Published time: October 24, 2013 15:42
A policeman with the Taser X26 model in their holsters (AFP Photo / Jean-Pierre Muller)

A policeman with the Taser X26 model in their holsters (AFP Photo / Jean-Pierre Muller)

A black teenager is suing the city of Richmond, CA after a local police officer reportedly tasered him in the testicles.

Andre Little, who was involved in the altercation at a train station with Officer Kristopher Tong, claims that both his civil rights and state laws were violated.

According to the lawsuit filed, Little said that he was waiting for a train when Tong moved toward him and asked if he was involved with another group of teens, also black, according to the Courthouse News Service. That group had been “previously detained for questioning,” but Little denied that he was associated with them.

Little claims that Tong then told him to move down to another section of the platform. When he refused, Tong and another officer reportedly pulled the teenager down to the ground as Little yelled that they had the wrong guy.

At this point, Little’s complaint states, "Tong then pulled out a Taser and pointed it at [Little's] head.” The teen pushed the Taser away, but then Tong pointed the device at his scrotum, causing Little to shout, "Don't tase me bro! Please don't tase me in the balls! You don't have to do this!"

According to the suit, though, Tong tasered the boy in the scrotum anyway, placed the teen on his stomach, and used the Taser one more time on his back.

U.S. District Judge Jacqueline Scott Corley ruled that Little did not sufficiently prove that Tong singled the teen out or was motivated by race. She noted the complained failed to describe Little’s position relative to other passengers at the station as well as the group previously detained by the police.

"For instance, the complaint is silent as to whether Little was standing next to the previously detained young men, or whether Little was away from the men and/or among other non-African-Americans who were not questioned by Tong,” Corley wrote.

Still, Corley said that Little will be offered an opportunity to amend his suit in order to clarify the details of the situation.

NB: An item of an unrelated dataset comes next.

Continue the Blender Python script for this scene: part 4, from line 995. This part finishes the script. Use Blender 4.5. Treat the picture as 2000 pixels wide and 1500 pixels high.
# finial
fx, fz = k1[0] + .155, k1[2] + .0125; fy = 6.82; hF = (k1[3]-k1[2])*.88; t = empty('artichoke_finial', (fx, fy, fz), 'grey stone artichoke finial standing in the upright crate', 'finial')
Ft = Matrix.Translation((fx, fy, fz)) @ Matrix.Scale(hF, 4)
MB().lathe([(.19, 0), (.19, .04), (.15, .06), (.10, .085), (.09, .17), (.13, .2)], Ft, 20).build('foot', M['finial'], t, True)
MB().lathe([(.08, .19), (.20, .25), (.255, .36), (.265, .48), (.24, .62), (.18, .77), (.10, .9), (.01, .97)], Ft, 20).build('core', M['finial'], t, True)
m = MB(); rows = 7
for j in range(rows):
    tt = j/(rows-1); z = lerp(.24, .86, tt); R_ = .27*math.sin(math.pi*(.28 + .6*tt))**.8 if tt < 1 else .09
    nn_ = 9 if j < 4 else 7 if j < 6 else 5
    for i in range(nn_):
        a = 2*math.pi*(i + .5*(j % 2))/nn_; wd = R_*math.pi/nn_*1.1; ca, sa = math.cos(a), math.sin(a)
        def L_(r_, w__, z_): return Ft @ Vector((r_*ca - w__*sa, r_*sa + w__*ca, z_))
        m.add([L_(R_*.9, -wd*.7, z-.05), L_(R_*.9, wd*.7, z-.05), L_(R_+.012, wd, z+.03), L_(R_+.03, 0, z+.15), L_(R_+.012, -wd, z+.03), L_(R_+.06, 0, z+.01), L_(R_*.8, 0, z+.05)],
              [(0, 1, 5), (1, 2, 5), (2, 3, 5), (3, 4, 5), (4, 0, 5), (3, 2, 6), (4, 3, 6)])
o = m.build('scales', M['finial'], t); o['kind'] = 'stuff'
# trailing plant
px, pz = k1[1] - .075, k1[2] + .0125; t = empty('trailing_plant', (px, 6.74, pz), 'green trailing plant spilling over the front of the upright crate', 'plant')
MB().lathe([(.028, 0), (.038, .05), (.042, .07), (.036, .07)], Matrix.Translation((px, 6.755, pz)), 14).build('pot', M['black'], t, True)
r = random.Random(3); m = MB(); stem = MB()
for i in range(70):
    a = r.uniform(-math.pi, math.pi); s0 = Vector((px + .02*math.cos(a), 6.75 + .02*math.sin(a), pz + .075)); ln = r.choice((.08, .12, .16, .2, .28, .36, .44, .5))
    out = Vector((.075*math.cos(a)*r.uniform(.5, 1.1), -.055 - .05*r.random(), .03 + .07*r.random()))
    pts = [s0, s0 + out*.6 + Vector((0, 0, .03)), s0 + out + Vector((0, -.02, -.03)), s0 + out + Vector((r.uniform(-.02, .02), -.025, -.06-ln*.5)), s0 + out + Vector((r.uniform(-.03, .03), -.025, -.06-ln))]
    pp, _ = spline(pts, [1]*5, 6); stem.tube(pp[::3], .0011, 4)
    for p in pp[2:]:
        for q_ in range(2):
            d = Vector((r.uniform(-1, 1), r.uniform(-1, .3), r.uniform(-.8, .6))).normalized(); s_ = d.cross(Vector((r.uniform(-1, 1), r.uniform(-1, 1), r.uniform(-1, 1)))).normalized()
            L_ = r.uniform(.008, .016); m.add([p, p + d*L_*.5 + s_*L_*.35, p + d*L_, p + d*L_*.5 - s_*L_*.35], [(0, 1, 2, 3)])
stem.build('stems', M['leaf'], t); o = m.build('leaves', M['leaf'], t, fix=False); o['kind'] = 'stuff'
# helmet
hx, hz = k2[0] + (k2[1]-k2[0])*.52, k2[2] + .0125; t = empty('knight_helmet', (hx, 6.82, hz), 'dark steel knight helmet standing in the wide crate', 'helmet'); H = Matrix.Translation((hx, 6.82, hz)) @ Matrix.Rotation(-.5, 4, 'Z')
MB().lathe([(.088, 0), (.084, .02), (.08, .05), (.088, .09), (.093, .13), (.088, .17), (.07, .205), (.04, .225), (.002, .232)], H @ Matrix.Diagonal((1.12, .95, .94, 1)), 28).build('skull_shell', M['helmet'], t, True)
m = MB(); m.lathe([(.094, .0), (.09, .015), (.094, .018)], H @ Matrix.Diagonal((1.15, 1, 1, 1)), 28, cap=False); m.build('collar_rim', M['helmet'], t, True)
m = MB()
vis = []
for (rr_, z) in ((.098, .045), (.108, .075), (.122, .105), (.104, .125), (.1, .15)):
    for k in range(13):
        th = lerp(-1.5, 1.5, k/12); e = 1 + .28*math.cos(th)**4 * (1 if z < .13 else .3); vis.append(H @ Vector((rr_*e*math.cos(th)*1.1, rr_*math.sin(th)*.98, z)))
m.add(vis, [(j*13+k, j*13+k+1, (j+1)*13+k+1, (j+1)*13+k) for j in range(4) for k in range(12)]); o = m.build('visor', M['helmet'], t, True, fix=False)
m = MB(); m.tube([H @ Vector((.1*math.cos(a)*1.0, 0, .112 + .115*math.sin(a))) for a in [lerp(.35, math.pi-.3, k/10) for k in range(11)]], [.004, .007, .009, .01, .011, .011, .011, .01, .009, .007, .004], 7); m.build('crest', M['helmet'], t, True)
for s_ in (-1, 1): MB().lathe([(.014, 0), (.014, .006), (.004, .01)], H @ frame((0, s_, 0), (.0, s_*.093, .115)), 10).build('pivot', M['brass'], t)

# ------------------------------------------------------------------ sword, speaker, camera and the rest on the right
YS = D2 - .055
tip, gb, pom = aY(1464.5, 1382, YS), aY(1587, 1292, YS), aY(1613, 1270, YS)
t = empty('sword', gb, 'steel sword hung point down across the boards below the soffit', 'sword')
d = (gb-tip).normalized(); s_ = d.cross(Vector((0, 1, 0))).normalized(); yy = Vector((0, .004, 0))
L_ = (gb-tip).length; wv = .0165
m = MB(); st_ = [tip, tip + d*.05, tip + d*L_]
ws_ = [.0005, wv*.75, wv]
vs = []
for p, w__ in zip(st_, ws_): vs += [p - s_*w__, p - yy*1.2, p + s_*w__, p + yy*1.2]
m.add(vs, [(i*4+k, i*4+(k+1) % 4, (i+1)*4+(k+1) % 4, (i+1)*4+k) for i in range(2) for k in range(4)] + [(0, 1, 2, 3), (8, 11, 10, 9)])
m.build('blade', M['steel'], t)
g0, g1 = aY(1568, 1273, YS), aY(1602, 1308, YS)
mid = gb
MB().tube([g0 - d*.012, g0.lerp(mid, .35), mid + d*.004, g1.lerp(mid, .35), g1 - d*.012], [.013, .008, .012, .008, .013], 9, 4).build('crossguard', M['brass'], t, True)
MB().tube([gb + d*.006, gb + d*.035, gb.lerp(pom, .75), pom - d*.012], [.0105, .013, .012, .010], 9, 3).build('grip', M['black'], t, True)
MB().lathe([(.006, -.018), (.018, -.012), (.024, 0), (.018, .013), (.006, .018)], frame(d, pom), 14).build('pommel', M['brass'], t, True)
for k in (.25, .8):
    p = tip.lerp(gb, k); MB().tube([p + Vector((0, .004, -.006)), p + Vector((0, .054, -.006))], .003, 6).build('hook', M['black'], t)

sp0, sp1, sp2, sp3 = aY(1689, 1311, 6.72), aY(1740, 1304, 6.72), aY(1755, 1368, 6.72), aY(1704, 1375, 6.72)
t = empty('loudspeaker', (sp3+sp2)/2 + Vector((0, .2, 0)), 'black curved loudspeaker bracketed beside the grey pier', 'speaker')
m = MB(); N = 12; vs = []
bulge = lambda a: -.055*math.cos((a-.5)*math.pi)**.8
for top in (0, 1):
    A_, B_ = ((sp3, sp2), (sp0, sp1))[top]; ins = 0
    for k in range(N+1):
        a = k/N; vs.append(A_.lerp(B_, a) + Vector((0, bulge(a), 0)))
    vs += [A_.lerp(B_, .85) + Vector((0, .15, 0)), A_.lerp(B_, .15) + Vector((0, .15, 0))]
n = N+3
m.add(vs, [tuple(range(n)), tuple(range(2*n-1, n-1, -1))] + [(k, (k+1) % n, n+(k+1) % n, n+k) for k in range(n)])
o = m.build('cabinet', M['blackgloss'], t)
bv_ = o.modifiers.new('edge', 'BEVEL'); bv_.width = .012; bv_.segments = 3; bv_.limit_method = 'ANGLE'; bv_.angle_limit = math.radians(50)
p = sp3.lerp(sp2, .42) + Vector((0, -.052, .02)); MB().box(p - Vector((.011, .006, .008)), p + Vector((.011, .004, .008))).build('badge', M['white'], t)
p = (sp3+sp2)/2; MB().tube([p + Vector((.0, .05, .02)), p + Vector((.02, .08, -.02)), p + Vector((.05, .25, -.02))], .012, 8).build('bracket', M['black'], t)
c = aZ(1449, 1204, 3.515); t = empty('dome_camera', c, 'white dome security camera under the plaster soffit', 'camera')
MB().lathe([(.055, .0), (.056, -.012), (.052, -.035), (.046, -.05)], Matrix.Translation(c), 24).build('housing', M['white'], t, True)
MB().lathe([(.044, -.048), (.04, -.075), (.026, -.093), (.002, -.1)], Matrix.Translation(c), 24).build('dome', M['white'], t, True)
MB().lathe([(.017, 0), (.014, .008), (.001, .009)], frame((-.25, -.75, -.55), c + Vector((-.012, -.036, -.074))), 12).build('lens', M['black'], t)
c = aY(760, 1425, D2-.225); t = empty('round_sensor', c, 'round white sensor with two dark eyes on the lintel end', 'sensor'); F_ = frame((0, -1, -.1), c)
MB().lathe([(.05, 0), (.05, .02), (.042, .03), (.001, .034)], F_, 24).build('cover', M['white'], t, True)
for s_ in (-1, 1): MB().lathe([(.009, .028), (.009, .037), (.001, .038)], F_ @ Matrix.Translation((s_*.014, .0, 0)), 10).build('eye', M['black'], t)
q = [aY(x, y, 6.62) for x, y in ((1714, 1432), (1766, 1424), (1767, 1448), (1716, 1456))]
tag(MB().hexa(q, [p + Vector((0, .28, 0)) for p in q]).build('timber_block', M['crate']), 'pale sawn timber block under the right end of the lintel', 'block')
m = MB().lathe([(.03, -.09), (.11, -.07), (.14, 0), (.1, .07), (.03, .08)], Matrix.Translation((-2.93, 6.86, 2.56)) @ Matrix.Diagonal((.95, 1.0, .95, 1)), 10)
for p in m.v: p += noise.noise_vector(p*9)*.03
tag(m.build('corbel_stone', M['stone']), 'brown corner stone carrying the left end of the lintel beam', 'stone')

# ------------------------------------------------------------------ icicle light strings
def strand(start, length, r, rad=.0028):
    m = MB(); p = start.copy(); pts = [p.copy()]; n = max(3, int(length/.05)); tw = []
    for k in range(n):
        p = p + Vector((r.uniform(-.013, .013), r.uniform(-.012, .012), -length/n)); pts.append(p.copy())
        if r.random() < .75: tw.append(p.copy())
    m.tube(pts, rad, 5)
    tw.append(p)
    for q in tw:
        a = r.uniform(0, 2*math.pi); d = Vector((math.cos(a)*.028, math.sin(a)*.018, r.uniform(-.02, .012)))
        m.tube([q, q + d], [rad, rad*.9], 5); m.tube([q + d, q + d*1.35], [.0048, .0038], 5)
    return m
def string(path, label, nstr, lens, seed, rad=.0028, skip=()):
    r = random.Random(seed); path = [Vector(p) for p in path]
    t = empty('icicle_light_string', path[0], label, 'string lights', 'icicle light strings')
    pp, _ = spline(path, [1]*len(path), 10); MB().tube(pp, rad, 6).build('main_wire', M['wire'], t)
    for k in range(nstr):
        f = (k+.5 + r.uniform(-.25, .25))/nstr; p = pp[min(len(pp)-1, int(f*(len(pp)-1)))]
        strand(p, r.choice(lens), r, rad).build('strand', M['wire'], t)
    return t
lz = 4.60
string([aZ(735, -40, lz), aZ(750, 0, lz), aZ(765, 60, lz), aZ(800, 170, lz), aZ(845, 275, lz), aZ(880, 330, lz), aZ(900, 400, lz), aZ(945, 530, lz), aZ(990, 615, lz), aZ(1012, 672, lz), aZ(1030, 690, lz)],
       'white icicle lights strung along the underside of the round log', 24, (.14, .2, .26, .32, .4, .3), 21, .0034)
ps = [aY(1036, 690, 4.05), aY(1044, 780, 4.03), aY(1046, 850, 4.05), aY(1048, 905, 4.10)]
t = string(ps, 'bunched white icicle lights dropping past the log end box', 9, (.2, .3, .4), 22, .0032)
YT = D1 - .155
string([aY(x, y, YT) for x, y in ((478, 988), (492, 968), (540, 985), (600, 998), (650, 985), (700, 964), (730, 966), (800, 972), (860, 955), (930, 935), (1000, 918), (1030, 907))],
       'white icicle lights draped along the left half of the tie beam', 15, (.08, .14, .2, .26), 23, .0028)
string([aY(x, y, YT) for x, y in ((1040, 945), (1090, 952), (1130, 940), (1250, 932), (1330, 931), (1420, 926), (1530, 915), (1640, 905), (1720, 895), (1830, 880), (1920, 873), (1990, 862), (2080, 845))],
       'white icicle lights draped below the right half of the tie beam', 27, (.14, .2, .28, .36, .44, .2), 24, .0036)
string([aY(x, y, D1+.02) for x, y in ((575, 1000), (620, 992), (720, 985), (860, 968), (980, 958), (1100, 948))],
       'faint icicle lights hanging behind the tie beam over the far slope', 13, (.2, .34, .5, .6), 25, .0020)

“If it can be plausibly inferred that Tong approached Little and questioned him about his association with the detained African-American men because Little is also African-American, such racial animus provides the further plausible inference that Tong’s actions occurring in close temporal proximity — ordering Little to move down the platform and the use of force — were also motivated by racial animus,” the judge wrote.